Wieder findet ein Hoffest bei den Ostberlinern statt. Immer mehr Wohnungen stehen leer. Ihre Mieter sind nicht aus dem Ungarnurlaub zurückgekehrt oder haben sich anderweitig abgesetzt. Ein kleines Stück Freiheit bieten die Dachterrassen, auf denen sich die Menschen zuwinken und Förster Rosa ein wenig näherkommt.
Und im November passiert nun doch, woran keiner geglaubt hat. Während Förster in Bochum seine Wohnung von Grund auf renoviert, fällt in Berlin die Mauer. Natürlich sind diese Änderungen Fränges „Liebeslogistik abträglich“. Rosa könnte ja jetzt in den Westen fahren und ihn besuchen wollen…

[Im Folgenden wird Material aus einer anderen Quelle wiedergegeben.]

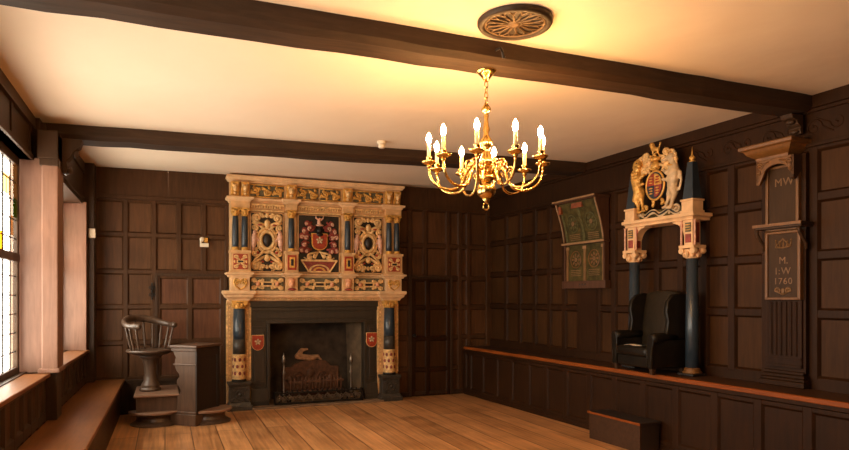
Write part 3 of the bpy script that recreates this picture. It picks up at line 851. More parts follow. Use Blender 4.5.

Schon in den ersten Kapiteln erweist sich Frank Goosen als genauer Beobachter und humorvoller Erzähler. „Jetzt bitte nicht witzig werden“, sagt Fränge einmal. Goosen wird es dennoch immer wieder.
Sehr atmosphärisch beschreibt er die damals noch stark verqualmten Restaurants oder die Reise nach Berlin. Wenn bei der Fahrt durch Ostdeutschland „der Jetta über die Nahtstelle zwischen den Betonplatten plockte“, fahren vor allem jene Leser, die eigene Erinnerungen damit verbinden können, mit auf den Grenzübergang zu. Fränges Ängste wiederum beim zu schnellen Fahren auf der Transitstrecke direkt abgeschossen oder aber von Trabi-Fahrern winkend überholt zu werden, sind richtig komisch.
Er formuliert mal fein, wenn Förster sich fragt was es bringt, „jetzt rhetorisch noch mal aus dem Sulky zu gehen,“ findet bisweilen einen fast poetischen Erzählton, wenn „die Sonne beim Abgang trödelt“ und Rosas Schweigen „kein Schweigen wortlosen Glücks“ ist. Und in melancholischem Ton berichten die Zurückgebliebenen bei den Vorbereitungen zum zweiten Hoffest in Ost-Berlin, wie es ihnen mit der Situation geht.
Besonders wichtig sind Goosens erkennbarem Alter Ego Förster „Details“. „Details sind wichtig, […], Details machen eine Geschichte lebendig.“
Goosen gelingt dies ausgezeichnet: So braucht Brockis WG-Mitbewohner immer ein Glas Milch, um Berliner zu essen. Gerd „nahm erst ein Glas aus dem Hängeschrank links von ihm und dann die Packung Milch aus dem Kühlschrank, wobei er den Berliner mit den Zähnen festhielt. Sein durch die Nase austretender Atem ließ kleine Zuckerwolken aufwirbeln.“
Ja, Details sind wichtig: Im Leben, in der Liebe und vor allem beim Geschichtenerzählen.
Das hat Frank Goosen verstanden. Ihm ist es hervorragend gelungen eine Geschichte über Männerfreundschaft und Liebe über Systemgrenzen hinweg zu erzählen.
Und damit auch ein wunderbares Stück Zeitgeschichte – pünktlich zum 30-jährigen Mauerfall.